A toy story: U professor has passion for Lego

University professor Roy Cook’s interest in Lego pieces goes far beyond simple sets.

University of Minnesota philosophy professor Roy Cook is currently a Lego ambassador and member of TwinLUG, a group of adult LEGO enthusiasts. Members of the group including Cook designed and use Micropolis, featured above, which allows individual builders to build modules and connect them to create a micro scale city.

Amanda Snyder

University of Minnesota philosophy professor Roy Cook is currently a Lego ambassador and member of TwinLUG, a group of adult LEGO enthusiasts. Members of the group including Cook designed and use Micropolis, featured above, which allows individual builders to build modules and connect them to create a micro scale city.

Spencer Doar

While the mislaid brick remains the bane of barefoot late-night snackers, Lego has undergone a shift in the 21st century. 

For avid hobbyists like University of Minnesota philosophy professor Roy Cook, Lego  provides a problem and a pastime that has grown to a collection of some estimated 2.5 million bricks and encompasses his whole basement.

 Cook is a former Lego Ambassador, and co-founder of the Twin Cities’ Lego User Group, or TwinLUG. His scale models of the state Capitol and the Cathedral of St. Paul are currently on display at those respective locations. 

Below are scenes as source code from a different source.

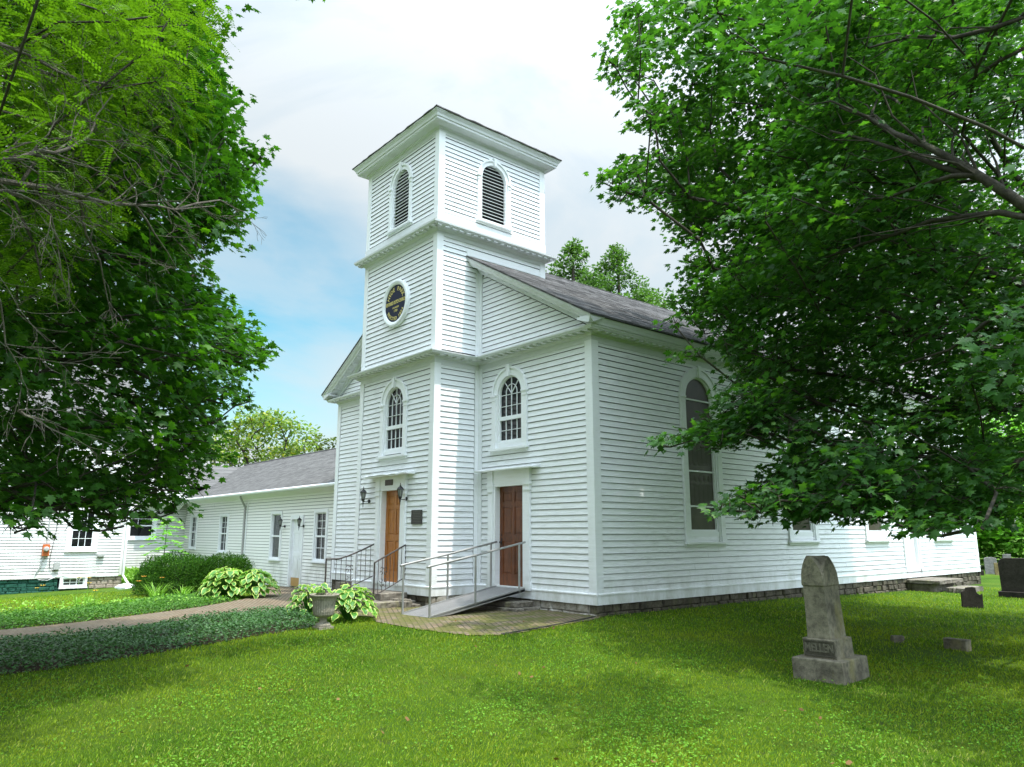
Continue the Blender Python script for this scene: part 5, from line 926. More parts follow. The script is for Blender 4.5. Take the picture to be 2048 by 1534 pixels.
b.loft(rings, True, False); b.build('sign_frame', M['trim'], sign)
def arc_text(b, s, r, a0, a1, size, flip=False):
    n = len(s)
    for i, ch in enumerate(s):
        if ch == ' ': continue
        a = rad(a0 + (a1 - a0) * i / (n - 1))
        add_text(b, Tt, ch, sx_ + r * math.cos(a), sz_ + r * math.sin(a), size * 1.1, .066, (a + math.pi / 2) if flip else (a - math.pi / 2), .001, .002)
for k in range(5):
    b = MB()
    if k == 0: arc_text(b, 'HYDE PARK', .385, 152, 28, .145)
    if k == 1: arc_text(b, 'ERECTED 1824', .405, 212, 328, .112, True)
    if k == 2: add_text(b, Tt, 'REFORMED DUTCH CHURCH', sx_, sz_ + .03, .13, .066, 0, .001, .003, .55)
    if k == 3: add_text(b, Tt, 'FOUNDED', sx_ + .01, sz_ - .11, .065, .066, 0, .001, .001)
    if k == 4: add_text(b, Tt, '1789', sx_ + .01, sz_ - .20, .09, .066, 0, .001, .001)
    b.build('lettering', M['gold'], sign)
# bronze plaque right of the tower door
px0, px1, pz0, pz1 = -4.60, -4.17, 1.57, 1.90
plq = empty('plaque', (-4.385, -TD, 1.57), 'small dark bronze plaque on the clapboards right of the tower door', 'plaque')
b = MB(); b.box(px0, px1, .02, .04, pz0, pz1, Tt); b.build('plate', M['bronze'], plq)
b = MB()
b.box(px0, px1, .04, .046, pz1 - .012, pz1, Tt); b.box(px0, px1, .04, .046, pz0, pz0 + .012, Tt)
b.box(px0, px0 + .012, .04, .046, pz0 + .012, pz1 - .012, Tt); b.box(px1 - .012, px1, .04, .046, pz0 + .012, pz1 - .012, Tt)
r = random.Random(3)
for k in range(7):
    z = pz1 - .05 - k * .038; x = px0 + .04 + r.uniform(0, .04)
    while x < px1 - .05:
        wd = r.uniform(.02, .06); b.box(x, min(x + wd, px1 - .03), .04, .0435, z, z + .017, Tt); x += wd + .012
b.build('raised_border', m_plain('worn_bronze', (.09, .085, .078), .4, .5, .3, 30, .1), plq)
b = MB(); b.box(-5.80, -5.44, .055, .068, 2.52, 2.66, Tt)
tag(b.build('number_plate', M['brownplate'], None), 'small dark brown plate fixed above the tower door', 'plate')

# ------------------------------------------------------------ lanterns
def lantern(name, T, s, z, label, matn='black', sc=1.0, glass='lampglass'):
    o = T(s, 0, z); L_ = empty(name, o, label, 'wall lantern', None)
    k = MB()
    k.tube([T(s, .02, z - .0), T(s, .05, z)], .055 * sc, 12)
    k.tube([T(s, .03, z), T(s, .10, z - .02), T(s, .17, z - .015), T(s, .20, z + .05)], .012 * sc, 6)
    k.build('bracket', M[matn], L_)
    cxx, cyy, _ = T(s, .20, z)
    k = MB(); k.lathe([(.001, -.20 * sc), (.006, -.19 * sc), (.012, -.10 * sc), (.02, -.06 * sc), (.014, -.04 * sc), (.045, .03 * sc), (.05, .05 * sc), (.04, .06 * sc)], (cxx, cyy, z), 8)
    k.build('finial', M[matn], L_)
    k = MB(); k.lathe([(.046 * sc, .06 * sc), (.085 * sc, .25 * sc)], (cxx, cyy, z), 8); k.build('globe', M[glass], L_)
    k = MB()
    for i in range(8):
        a = 2 * math.pi * i / 8
        k.tube([(cxx + .047 * sc * math.cos(a), cyy + .047 * sc * math.sin(a), z + .06 * sc), (cxx + .087 * sc * math.cos(a), cyy + .087 * sc * math.sin(a), z + .25 * sc)], .006, 4)
    k.build('cage', M[matn], L_)
    k = MB(); k.lathe([(.105 * sc, .25 * sc), (.10 * sc, .27 * sc), (.06 * sc, .32 * sc), (.02 * sc, .35 * sc), (.02 * sc, .37 * sc), (.008, .385 * sc), (.012, .41 * sc), (.002, .44 * sc)], (cxx, cyy, z), 8)
    k.build('cap', M[matn], L_)
    return L_
lantern('wall_lantern', Tt, -6.62, 2.17, 'black glass lantern on the clapboards left of the brown tower door', sc=.84)
lantern('wall_lantern', Tt, -4.86, 2.17, 'black glass lantern on the door casing right of the brown tower door', sc=.84)

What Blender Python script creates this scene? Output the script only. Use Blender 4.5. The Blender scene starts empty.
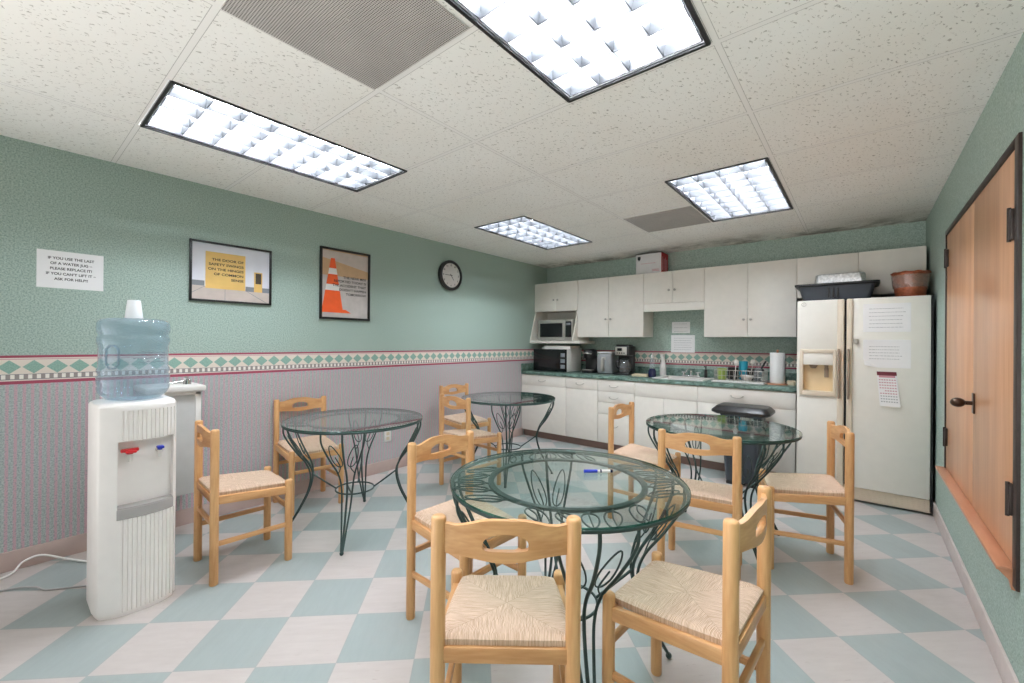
import bpy, bmesh, math, random
from mathutils import Vector, Matrix

# ------------------------------------------------------------------ camera, light, exposure
SC = bpy.context.scene
COL = SC.collection
random.seed(7)
H, W, D = 2.376, 4.036, 5.188            # ceiling height, room width, back wall distance
YR = -1.0                                # room left open behind the camera to let the added world fill in

cam_d = bpy.data.cameras.new('camera')
cam_d.sensor_width = 36.0
cam_d.lens = 424.49 * 36.0 / 1024.0
cam_d.clip_start = 0.02
cam = bpy.data.objects.new('camera', cam_d)
COL.objects.link(cam)
YAW, PIT, ROL = 0.68880, 0.001756, 0.00811
_r = Vector((math.cos(YAW), math.sin(YAW), 0)); _f0 = Vector((-math.sin(YAW), math.cos(YAW), 0)); _up = Vector((0, 0, 1))
_f = _f0 * math.cos(PIT) + _up * math.sin(PIT); _u = _up * math.cos(PIT) - _f0 * math.sin(PIT)
_r2 = _r * math.cos(ROL) + _u * math.sin(ROL); _u2 = _u * math.cos(ROL) - _r * math.sin(ROL)
cm = Matrix((( _r2.x, _u2.x, -_f.x, 3.60359), (_r2.y, _u2.y, -_f.y, 0.0), (_r2.z, _u2.z, -_f.z, 1.27657), (0, 0, 0, 1)))
cam.matrix_world = cm
SC.camera = cam

world = bpy.data.worlds.new('world'); SC.world = world
world.use_nodes = True
_wt = world.node_tree
_wc = _wt.nodes.new('ShaderNodeTexCoord'); _ws = _wt.nodes.new('ShaderNodeSeparateXYZ'); _wr = _wt.nodes.new('ShaderNodeMapRange')
_wt.links.new(_wc.outputs['Generated'], _ws.inputs[0]); _wt.links.new(_ws.outputs[2], _wr.inputs[0])
for _i, _v in enumerate((-0.25, 0.2, 2.9, 0.8)): _wr.inputs[_i + 1].default_value = _v     # added fill through the open back, stronger from below to lift the ceiling
_wt.nodes['Background'].inputs[0].default_value = (1.0, 0.985, 0.965, 1)
_wx = _wt.nodes.new('ShaderNodeMapRange'); _wt.links.new(_ws.outputs[0], _wx.inputs[0])    # added fill stronger from the left, for the right wall and fridge
for _i, _v in enumerate((-1.0, 0.6, 2.2, 0.08)): _wx.inputs[_i + 1].default_value = _v
_wm = _wt.nodes.new('ShaderNodeMath'); _wm.operation = 'MULTIPLY'
_wt.links.new(_wr.outputs[0], _wm.inputs[0]); _wt.links.new(_wx.outputs[0], _wm.inputs[1])
_wt.links.new(_wm.outputs[0], _wt.nodes['Background'].inputs[1])
LAMP = 88.0                               # emission of the fluorescent tubes
SC.view_settings.view_transform = 'Standard'
SC.view_settings.look = 'None'
SC.view_settings.gamma = 1.0
SC.view_settings.use_curve_mapping = False
SC.view_settings.exposure = 0.14
SC.cycles.max_bounces = 10
SC.cycles.diffuse_bounces = 6
SC.cycles.transparent_max_bounces = 24
SC.cycles.use_denoising = True
SC.cycles.caustics_reflective = False
SC.cycles.caustics_refractive = False

# ------------------------------------------------------------------ node helpers and materials
def lin(c):
    out = []
    for v in c:
        v = v / 255.0
        out.append(v / 12.92 if v <= 0.04045 else ((v + 0.055) / 1.055) ** 2.4)
    return (*out, 1.0)

class NT:
    def __init__(s, name):
        s.m = bpy.data.materials.new(name); s.m.use_nodes = True
        s.t = s.m.node_tree; s.n = s.t.nodes; s.l = s.t.links
        s.b = s.n['Principled BSDF']; s.out = s.n['Material Output']
    def put(s, sock, v):
        if hasattr(v, 'is_output') or isinstance(v, bpy.types.NodeSocket): s.l.new(v, sock)
        else: sock.default_value = v
    def m_(s, op, a, b=0.0, c=0.0):
        n = s.n.new('ShaderNodeMath'); n.operation = op
        for i, v in enumerate((a, b, c)): s.put(n.inputs[i], v)
        return n.outputs[0]
    def add(s, a, b): return s.m_('ADD', a, b)
    def sub(s, a, b): return s.m_('SUBTRACT', a, b)
    def mul(s, a, b): return s.m_('MULTIPLY', a, b)
    def lt(s, a, b): return s.m_('LESS_THAN', a, b)
    def gt(s, a, b): return s.m_('GREATER_THAN', a, b)
    def ab(s, a): return s.m_('ABSOLUTE', a)
    def fr(s, a): return s.sub(a, s.m_('FLOOR', a))
    def band(s, v, lo, hi): return s.mul(s.gt(v, lo), s.lt(v, hi))
    def mix(s, f, a, b):
        n = s.n.new('ShaderNodeMix'); n.data_type = 'RGBA'
        s.put(n.inputs[0], f); s.put(n.inputs[6], a); s.put(n.inputs[7], b)
        return n.outputs[2]
    def pos(s):
        g = s.n.new('ShaderNodeNewGeometry'); x = s.n.new('ShaderNodeSeparateXYZ')
        s.l.new(g.outputs['Position'], x.inputs[0]); s.p = g.outputs['Position']
        return x.outputs
    def obj(s):
        g = s.n.new('ShaderNodeTexCoord'); x = s.n.new('ShaderNodeSeparateXYZ')
        s.l.new(g.outputs['Object'], x.inputs[0]); s.p = g.outputs['Object']
        return x.outputs
    def vec(s, x, y, z):
        n = s.n.new('ShaderNodeCombineXYZ')
        for i, v in enumerate((x, y, z)): s.put(n.inputs[i], v)
        return n.outputs[0]
    def noise(s, v, scale, detail=2.0, rough=0.5):
        n = s.n.new('ShaderNodeTexNoise'); n.inputs['Scale'].default_value = scale
        n.inputs['Detail'].default_value = detail; n.inputs['Roughness'].default_value = rough
        if v is not None: s.l.new(v, n.inputs['Vector'])
        return n.outputs[0]
    def voro(s, v, scale):
        n = s.n.new('ShaderNodeTexVoronoi'); n.inputs['Scale'].default_value = scale
        s.l.new(v, n.inputs['Vector'])
        return n.outputs['Distance']
    def rng(s, v, a, b, c=0.0, d=1.0):
        n = s.n.new('ShaderNodeMapRange')
        s.put(n.inputs[0], v)
        for i, q in enumerate((a, b, c, d)): n.inputs[i + 1].default_value = q
        return n.outputs[0]
    def bump(s, h, strength=0.3, dist=0.002):
        n = s.n.new('ShaderNodeBump'); n.inputs['Strength'].default_value = strength; n.inputs['Distance'].default_value = dist
        s.l.new(h, n.inputs['Height']); s.l.new(n.outputs[0], s.b.inputs['Normal'])
    def fin(s, color=None, rough=0.5, metal=0.0, spec=None):
        if color is not None: s.put(s.b.inputs['Base Color'], color)
        s.put(s.b.inputs['Roughness'], rough); s.b.inputs['Metallic'].default_value = metal
        if spec is not None: s.b.inputs['Specular IOR Level'].default_value = spec
        return s.m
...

“The trick is to get things as close as possible — you can never get the dimensions exactly right,” Cook said.  “You need the critical details.”

In the case of the State Capitol, the eagles at the base of the dome were a challenge. Lego does not make an eagle piece, but they do make an owl.  Cook needed white owl pieces though, which only could be found in a large Harry Potter set.

It’s at this point when Cook and builders like him turn to third-party sources to acquire specific pieces or quantities that wouldn’t be viable in-store purchases(think StubHub but for Lego). By Cook’s estimation, there are a few dozen people who make their living solely as unofficial Lego distributors. 

But his commissioned work is only a small part of Cook’s hobby.  He was a Lego Ambassador for TwinLUG, connecting Lego and the community. 

The Lego Ambassador program’s origins lie at the turn of the century, when Lego realized the need to be better in touch with its adult consumer base. 

“For a long time Lego thought that for every adult who spent $100, there were 10,000 kids who spent $10,” Cook said.  “They started doing some research and realized that wasn’t true.”

Cook experienced what many adult fans of Lego, or AFOLs, call a “dark age,” a period of time when a childhood interest in the building block toy is followed by a hiatus.  For Cook, that ended at the age of 31 when he decided to make a mural of his nephew with 1×1 Lego bricks for his first birthday. 

Now, besides his micro-models of city scenes and buildings, his mural work is well known in Lego circles. 

Those circles converge in June for Brickworld, a Lego convention in Chicago.  This year sees Cook building his largest model yet, a 5 1/2 foot-long model of the Hall of Justice from the ’70s television series “Super Friends.”  

But his building interest does not seem all that out of place when you realize that Cook’s lower arm tattoo is that of R2-D2’s access panels.